De hecho, las elecciones presidenciales sirias son a mediados de 2015 y lo que Moscú ofrece es sacrificar a Bachar al Assad a cambio de que el régimen quede en pie y que los rebeldes se incorporen a un gobierno de transición. Pero para los árabes esto sería una derrota e insisten que Rusia e Irán deben simplemente replegarse y entregar el poder a los rebeldes, lo cual es incongruente con la relación de fuerzas militares en este momento.

Mientras Moscú y Teherán sostengan al régimen sirio, la guerra civil en este país se alargará, así como la amenaza de un EI que se nutre del vacío de poder. Y colaborando, Rusia e Irán están mejor preparados para aguantar el caos regional y las sanciones económicas de Occidente que el bloque rival los riesgos de tener un Estado Islámico que ahora amenaza los pozos petroleros de Arabia Saudí.

El papel de China solo fortalece la cooperación ruso-iraní. A ambos los nutre a través de jugosos contratos económicos que debilitan las sanciones de EE UU y sus aliados, mientras que sus empresas se consolidan en toda la región, ajeno a los conflictos sectarios.

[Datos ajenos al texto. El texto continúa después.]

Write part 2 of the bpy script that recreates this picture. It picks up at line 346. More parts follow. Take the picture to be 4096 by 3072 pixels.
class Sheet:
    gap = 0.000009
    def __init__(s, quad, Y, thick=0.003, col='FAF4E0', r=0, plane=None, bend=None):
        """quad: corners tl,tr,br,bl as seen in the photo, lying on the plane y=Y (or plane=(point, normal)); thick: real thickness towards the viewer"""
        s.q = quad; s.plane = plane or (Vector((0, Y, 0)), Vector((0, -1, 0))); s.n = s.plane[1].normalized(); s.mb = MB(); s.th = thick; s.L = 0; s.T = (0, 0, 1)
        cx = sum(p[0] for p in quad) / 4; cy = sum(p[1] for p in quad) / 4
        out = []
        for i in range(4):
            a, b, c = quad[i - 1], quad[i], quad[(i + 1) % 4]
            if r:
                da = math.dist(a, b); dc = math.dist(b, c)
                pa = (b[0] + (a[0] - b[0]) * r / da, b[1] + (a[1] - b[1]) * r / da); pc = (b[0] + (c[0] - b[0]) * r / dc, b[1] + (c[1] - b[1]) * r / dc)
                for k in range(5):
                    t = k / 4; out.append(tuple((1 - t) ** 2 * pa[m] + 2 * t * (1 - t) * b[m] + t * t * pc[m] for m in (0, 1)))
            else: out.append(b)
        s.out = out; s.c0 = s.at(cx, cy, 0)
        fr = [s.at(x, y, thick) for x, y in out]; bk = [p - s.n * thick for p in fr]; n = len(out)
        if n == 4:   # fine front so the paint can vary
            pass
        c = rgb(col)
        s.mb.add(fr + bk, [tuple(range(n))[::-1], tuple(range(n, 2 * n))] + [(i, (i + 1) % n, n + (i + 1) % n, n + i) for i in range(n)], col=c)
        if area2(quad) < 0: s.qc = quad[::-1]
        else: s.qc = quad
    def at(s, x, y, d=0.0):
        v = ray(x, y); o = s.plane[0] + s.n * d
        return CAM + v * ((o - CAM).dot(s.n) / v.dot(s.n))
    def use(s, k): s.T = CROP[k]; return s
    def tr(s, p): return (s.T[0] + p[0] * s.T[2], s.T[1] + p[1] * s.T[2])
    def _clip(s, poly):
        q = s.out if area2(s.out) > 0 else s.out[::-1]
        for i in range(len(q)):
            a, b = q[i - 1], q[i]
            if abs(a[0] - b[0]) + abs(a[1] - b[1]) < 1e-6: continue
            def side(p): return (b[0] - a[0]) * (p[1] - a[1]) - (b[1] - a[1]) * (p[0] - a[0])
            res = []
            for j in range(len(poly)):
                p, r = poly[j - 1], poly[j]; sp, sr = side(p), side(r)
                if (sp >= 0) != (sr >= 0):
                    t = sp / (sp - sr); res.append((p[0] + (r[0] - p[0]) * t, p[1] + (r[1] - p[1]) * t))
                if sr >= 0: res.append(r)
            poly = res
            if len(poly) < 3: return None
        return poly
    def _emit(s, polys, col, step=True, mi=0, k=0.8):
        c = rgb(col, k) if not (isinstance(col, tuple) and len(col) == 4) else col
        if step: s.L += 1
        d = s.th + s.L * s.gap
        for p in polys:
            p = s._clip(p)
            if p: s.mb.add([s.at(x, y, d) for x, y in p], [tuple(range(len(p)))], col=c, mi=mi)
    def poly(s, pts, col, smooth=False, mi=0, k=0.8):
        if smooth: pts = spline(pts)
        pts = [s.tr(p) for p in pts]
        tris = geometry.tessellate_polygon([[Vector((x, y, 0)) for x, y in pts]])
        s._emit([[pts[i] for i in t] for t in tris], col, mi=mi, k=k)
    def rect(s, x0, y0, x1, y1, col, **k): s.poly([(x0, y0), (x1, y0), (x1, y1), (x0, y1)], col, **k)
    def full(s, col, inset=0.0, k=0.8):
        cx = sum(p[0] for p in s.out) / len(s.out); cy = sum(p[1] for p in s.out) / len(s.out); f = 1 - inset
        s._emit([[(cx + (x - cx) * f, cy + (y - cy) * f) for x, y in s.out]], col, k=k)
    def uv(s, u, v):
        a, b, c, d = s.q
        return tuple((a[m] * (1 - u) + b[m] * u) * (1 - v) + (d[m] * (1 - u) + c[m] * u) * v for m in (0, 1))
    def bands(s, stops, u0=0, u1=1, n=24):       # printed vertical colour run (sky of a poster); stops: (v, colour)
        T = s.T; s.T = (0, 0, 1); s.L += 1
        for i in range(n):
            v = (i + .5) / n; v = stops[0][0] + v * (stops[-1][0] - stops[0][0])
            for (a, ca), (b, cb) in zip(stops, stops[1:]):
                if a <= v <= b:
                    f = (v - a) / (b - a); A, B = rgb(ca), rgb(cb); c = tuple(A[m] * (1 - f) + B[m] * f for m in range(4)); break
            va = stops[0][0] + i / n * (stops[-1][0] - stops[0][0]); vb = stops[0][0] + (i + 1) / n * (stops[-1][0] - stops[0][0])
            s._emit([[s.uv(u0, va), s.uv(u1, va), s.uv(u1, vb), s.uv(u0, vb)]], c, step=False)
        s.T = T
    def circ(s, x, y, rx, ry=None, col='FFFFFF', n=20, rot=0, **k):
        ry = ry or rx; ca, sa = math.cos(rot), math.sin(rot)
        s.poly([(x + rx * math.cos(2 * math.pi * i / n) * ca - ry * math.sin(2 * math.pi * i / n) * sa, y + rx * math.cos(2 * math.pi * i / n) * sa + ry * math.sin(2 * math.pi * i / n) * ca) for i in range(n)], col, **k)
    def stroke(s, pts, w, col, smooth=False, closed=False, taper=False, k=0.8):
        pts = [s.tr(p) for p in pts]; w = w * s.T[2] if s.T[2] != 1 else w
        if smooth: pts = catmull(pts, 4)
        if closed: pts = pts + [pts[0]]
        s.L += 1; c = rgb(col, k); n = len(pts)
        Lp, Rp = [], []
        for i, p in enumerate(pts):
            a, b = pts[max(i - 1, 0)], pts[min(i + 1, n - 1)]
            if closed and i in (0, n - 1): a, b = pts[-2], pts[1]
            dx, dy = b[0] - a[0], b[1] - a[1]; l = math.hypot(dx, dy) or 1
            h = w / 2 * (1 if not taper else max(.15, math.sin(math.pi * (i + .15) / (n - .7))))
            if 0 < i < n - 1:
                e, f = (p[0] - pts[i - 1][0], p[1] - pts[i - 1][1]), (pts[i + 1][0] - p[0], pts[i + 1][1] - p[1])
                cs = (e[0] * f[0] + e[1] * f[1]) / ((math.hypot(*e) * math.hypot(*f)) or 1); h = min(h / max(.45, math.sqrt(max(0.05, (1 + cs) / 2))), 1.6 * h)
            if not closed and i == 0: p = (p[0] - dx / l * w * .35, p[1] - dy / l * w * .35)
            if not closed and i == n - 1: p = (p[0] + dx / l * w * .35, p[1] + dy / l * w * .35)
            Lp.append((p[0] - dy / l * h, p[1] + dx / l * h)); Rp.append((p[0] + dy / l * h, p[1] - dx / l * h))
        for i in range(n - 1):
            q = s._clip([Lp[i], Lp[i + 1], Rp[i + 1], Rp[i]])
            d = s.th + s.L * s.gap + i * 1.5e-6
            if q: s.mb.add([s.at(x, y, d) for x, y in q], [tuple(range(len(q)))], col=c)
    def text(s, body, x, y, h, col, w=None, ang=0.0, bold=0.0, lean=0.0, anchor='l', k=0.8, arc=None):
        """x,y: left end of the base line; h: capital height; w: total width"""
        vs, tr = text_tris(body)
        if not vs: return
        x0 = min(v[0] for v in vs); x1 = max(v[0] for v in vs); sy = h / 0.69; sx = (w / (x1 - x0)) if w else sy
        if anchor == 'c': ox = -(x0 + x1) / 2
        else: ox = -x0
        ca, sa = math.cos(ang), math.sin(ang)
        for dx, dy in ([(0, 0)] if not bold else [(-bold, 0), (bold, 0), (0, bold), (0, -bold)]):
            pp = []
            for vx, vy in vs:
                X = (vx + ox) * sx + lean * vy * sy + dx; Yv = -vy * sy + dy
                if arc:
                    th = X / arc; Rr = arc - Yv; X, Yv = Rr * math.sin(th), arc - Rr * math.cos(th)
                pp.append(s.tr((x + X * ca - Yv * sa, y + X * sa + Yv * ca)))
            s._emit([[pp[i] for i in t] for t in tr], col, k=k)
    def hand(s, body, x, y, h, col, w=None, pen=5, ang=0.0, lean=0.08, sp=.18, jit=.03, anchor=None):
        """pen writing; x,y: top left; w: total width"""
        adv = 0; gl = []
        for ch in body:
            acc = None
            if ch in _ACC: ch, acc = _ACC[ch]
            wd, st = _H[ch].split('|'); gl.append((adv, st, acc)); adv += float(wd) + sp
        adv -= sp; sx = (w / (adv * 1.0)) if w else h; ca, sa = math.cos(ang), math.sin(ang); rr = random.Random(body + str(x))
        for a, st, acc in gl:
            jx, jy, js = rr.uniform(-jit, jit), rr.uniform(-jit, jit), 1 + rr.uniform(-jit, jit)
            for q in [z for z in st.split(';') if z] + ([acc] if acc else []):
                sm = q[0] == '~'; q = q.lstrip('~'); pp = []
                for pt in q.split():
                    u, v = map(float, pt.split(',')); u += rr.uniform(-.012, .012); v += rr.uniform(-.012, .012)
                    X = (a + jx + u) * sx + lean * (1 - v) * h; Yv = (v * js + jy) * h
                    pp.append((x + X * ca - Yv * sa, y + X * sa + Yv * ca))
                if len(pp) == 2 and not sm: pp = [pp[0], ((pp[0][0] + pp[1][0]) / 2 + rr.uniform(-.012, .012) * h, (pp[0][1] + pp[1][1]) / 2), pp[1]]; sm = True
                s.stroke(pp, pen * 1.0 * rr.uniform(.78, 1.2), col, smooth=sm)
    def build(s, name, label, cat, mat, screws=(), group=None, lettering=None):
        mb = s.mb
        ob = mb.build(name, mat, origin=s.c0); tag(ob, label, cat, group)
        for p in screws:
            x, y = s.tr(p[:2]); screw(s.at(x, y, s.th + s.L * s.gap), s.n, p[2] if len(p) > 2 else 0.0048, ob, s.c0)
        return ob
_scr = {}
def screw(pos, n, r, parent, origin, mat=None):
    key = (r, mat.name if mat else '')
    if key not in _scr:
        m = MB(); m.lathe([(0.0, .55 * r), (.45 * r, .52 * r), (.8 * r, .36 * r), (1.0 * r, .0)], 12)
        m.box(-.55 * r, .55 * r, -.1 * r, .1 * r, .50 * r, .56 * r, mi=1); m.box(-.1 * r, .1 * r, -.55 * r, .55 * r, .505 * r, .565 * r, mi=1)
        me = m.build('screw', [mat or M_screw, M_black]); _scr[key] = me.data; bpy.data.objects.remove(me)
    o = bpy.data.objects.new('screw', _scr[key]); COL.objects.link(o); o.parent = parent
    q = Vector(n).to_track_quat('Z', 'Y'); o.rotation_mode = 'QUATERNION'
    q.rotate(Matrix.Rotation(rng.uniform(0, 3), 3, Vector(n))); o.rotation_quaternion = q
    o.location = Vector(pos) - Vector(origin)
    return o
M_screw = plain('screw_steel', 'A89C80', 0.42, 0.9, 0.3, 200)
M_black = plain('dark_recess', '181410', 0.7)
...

Y a todo esto hay que añadir el voluble factor de la guerra en Ucrania. Mientras Occidente más estrangule a Rusia, más se va a defender Putin en la arena global. Más injerencia en Ucrania, más vuelos espías y más respaldo para Al Assad e Irán.

Arabia Saudí podrá seguir inundando los mercados con petróleo barato para herir a Rusia e Irán, y Estados Unidos pueden continuar sancionando a ambos, pero esto no parece que vaya a debilitar mucho a sus gobiernos, y mucho menos si al final optan por formalizar una alianza.